Public sentiment in many states has turned against nuclear energy following the March 2011 accident at Japan’s Fukushima Daiichi Nuclear Power Station. The large quantity of radioactive material released has caused significant human suffering and rendered large stretches of land uninhabitable. The cleanup operation will take decades and may cost hundreds of billions of dollars.

The Fukushima accident was, however, preventable. Had the plant’s owner, Tokyo Electric Power Company (TEPCO), and Japan’s regulator, the Nuclear and Industrial Safety Agency (NISA), followed international best practices and standards, it is conceivable that they would have predicted the possibility of the plant being struck by a massive tsunami. The plant would have withstood the tsunami had its design previously been upgraded in accordance with state-of-the-art safety approaches.

The methods used by TEPCO and NISA to assess the risk from tsunamis lagged behind international standards in at least three important respects:

  • Insufficient attention was paid to evidence of large tsunamis inundating the region surrounding the plant about once every thousand years.
  • Computer modeling of the tsunami threat was inadequate. Most importantly, preliminary simulations conducted in 2008 that suggested the tsunami risk to the plant had been seriously underestimated were not followed up and were only reported to NISA on March 7, 2011.
  • NISA failed to review simulations conducted by TEPCO and to foster the development of appropriate computer modeling tools.

At the time of the accident, critical safety systems in nuclear power plants in some countries, especially in European states, were—as a matter of course—much better protected than in Japan. Following a flooding incident at Blayais Nuclear Power Plant in France in 1999, European countries significantly enhanced their plants’ defenses against extreme external events. Japanese operators were aware of this experience, and TEPCO could and should have upgraded Fukushima Daiichi.

 

Steps that could have prevented a major accident in the event that the plant was inundated by a massive tsunami, such as the one that struck the plant in March 2011, include:

  • Protecting emergency power supplies, including diesel generators and batteries, by moving them to higher ground or by placing them in watertight bunkers;
  • Establishing watertight connections between emergency power supplies and key safety systems; and
  • Enhancing the protection of seawater pumps (which were used to transfer heat from the plant to the ocean and to cool diesel generators) and/or constructing a backup means to dissipate heat.
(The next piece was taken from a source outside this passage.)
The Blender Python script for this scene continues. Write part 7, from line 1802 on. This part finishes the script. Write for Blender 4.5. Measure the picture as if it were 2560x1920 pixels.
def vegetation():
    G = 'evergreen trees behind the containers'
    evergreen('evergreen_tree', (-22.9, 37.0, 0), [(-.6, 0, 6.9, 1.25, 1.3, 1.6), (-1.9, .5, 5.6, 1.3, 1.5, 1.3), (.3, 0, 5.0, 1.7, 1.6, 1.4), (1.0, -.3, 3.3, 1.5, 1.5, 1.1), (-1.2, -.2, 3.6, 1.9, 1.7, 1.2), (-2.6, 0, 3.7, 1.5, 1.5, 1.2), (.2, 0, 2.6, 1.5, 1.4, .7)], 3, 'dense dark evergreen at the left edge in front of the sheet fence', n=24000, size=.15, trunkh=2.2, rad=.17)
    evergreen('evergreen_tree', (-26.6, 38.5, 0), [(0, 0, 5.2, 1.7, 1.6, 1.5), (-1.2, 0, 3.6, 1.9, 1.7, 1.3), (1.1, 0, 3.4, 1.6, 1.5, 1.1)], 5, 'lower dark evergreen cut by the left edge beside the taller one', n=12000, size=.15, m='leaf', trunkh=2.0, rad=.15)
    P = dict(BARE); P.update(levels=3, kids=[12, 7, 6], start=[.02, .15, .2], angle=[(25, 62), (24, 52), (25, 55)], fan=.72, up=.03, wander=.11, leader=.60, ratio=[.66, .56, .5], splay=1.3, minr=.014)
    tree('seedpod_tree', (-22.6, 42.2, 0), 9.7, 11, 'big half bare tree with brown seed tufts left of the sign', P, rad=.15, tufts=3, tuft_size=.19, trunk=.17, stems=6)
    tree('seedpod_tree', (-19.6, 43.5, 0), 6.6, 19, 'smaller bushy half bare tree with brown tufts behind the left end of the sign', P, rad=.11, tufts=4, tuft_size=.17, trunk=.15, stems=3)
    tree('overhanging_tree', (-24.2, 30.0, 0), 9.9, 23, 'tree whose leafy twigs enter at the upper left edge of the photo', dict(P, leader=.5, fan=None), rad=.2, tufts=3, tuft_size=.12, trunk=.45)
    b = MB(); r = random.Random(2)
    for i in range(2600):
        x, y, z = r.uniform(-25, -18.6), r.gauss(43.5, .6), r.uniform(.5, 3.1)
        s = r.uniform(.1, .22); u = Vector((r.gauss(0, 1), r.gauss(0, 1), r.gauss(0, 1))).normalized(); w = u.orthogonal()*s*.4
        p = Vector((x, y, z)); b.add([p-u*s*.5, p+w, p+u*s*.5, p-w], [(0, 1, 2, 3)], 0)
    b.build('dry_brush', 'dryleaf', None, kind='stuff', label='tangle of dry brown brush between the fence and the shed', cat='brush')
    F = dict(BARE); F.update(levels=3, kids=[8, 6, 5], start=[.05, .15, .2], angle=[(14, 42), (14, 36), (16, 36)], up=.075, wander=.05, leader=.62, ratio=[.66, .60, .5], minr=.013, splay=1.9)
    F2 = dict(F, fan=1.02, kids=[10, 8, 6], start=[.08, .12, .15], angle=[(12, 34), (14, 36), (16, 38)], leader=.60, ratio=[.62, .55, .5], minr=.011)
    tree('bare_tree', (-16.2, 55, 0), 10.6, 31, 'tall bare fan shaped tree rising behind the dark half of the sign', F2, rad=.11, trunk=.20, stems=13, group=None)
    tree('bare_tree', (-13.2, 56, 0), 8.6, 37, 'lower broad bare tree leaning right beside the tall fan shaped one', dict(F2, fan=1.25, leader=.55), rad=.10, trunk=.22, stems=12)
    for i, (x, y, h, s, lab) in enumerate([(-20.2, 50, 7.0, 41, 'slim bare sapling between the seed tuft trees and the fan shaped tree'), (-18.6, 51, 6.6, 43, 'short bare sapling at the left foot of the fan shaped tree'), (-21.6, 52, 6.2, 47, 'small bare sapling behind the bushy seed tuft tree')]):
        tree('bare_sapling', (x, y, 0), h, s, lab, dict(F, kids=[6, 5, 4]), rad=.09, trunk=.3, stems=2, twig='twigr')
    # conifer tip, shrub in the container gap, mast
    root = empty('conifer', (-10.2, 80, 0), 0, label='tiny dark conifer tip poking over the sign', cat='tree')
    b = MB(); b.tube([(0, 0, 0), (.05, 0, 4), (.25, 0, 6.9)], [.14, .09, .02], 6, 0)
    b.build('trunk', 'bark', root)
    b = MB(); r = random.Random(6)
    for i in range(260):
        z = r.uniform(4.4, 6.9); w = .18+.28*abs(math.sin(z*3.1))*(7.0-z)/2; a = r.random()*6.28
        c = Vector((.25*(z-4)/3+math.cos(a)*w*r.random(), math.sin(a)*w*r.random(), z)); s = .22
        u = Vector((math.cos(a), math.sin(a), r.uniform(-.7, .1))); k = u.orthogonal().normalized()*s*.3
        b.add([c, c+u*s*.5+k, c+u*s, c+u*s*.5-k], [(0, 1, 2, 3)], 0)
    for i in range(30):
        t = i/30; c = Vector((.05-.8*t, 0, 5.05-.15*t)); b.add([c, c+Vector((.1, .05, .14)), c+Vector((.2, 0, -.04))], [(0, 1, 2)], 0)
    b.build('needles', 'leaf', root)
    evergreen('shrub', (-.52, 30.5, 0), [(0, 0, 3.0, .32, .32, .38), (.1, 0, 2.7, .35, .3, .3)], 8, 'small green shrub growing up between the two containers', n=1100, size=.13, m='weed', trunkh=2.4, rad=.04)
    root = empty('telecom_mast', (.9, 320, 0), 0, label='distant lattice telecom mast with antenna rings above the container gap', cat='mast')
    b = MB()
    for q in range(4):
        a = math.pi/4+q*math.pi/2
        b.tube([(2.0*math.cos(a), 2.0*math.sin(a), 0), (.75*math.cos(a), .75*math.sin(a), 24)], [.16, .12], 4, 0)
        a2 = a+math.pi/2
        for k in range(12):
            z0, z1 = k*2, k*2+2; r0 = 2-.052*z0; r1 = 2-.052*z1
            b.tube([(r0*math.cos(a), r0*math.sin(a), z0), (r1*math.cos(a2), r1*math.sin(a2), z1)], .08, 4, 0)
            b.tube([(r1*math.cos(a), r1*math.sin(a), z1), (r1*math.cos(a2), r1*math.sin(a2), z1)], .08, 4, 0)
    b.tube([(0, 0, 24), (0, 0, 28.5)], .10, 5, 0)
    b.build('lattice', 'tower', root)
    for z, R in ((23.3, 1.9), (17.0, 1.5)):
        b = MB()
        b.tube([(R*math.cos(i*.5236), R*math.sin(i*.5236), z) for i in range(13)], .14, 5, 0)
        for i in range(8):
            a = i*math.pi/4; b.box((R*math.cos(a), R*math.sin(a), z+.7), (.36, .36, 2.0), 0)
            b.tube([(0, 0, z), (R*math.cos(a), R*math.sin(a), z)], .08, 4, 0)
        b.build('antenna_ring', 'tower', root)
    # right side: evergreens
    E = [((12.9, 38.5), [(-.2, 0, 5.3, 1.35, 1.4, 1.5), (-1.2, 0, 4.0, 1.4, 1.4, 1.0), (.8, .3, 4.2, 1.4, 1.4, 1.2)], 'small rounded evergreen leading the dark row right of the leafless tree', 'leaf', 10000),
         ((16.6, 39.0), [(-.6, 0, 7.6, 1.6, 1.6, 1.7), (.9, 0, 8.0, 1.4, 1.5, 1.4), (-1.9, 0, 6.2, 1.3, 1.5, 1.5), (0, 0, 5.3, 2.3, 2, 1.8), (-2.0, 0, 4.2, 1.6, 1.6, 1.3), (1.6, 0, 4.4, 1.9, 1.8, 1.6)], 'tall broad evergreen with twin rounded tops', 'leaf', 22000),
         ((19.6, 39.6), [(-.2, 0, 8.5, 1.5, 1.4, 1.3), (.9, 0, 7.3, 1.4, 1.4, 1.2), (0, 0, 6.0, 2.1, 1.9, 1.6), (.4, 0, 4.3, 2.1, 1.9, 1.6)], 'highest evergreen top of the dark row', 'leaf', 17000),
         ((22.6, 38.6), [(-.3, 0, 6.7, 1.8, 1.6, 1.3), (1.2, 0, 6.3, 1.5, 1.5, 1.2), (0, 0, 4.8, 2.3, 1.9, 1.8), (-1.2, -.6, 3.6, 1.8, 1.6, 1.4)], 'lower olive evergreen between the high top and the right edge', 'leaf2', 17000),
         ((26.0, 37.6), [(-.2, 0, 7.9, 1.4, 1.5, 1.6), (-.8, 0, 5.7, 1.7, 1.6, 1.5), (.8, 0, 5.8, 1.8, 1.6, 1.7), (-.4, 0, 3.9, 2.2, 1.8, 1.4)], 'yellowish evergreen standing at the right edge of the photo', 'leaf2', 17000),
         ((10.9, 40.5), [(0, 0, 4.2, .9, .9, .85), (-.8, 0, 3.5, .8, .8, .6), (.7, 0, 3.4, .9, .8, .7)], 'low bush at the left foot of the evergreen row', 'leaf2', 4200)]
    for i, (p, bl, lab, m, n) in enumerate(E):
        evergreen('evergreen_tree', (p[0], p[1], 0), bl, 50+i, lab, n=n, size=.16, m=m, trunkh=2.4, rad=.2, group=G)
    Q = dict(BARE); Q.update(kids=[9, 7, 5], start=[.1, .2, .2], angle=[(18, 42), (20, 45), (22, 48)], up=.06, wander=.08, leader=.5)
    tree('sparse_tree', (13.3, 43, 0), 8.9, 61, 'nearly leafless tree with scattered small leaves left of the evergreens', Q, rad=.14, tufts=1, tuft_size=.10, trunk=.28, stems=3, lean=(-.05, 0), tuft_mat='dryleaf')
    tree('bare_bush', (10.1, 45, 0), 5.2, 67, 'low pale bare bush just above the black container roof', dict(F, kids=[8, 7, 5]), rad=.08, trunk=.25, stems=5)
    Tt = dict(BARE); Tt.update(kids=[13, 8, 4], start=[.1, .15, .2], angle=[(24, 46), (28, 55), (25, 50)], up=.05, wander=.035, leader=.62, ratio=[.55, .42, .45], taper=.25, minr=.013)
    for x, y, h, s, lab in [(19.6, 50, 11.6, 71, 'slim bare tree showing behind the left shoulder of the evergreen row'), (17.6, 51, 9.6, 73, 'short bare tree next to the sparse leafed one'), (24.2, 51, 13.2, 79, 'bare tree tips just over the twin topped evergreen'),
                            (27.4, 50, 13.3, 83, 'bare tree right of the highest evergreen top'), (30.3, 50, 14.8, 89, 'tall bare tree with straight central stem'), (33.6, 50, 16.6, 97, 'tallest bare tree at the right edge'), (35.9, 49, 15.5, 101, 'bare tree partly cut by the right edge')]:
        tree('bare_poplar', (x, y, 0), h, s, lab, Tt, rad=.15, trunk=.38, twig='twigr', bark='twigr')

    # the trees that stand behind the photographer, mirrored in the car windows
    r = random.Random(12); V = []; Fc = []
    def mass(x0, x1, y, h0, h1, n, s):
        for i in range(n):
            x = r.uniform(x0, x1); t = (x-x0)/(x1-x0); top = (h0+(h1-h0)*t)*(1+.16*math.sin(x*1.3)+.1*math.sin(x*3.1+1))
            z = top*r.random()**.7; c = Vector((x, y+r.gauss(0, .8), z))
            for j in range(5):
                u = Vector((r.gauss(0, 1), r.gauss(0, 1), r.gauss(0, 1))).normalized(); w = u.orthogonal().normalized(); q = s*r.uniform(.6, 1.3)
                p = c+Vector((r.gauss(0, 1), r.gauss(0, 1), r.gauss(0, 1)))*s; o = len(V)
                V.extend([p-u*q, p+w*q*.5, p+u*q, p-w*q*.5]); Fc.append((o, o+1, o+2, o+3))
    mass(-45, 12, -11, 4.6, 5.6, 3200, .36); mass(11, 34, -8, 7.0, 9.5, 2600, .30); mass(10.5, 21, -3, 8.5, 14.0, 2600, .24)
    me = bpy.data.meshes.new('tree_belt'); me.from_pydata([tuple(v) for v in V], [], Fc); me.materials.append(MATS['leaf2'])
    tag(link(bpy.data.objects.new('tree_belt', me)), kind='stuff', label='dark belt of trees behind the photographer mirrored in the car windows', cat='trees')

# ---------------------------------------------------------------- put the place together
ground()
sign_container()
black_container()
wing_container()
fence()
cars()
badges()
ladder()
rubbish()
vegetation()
Though there is no single reason for TEPCO and NISA’s failure to follow international best practices and standards, a number of potential underlying causes can be identified. NISA lacked independence from both the government agencies responsible for promoting nuclear power and also from industry. In the Japanese nuclear industry, there has been a focus on seismic safety to the exclusion of other possible risks. Bureaucratic and professional stovepiping made nuclear officials unwilling to take advice from experts outside of the field. Those nuclear professionals also may have failed to effectively utilize local knowledge. And, perhaps most importantly, many believed that a severe accident was simply impossible.

In the final analysis, the Fukushima accident does not reveal a previously unknown fatal flaw associated with nuclear power. Rather, it underscores the importance of periodically reevaluating plant safety in light of dynamic external threats and of evolving best practices, as well as the need for an effective regulator to oversee this process.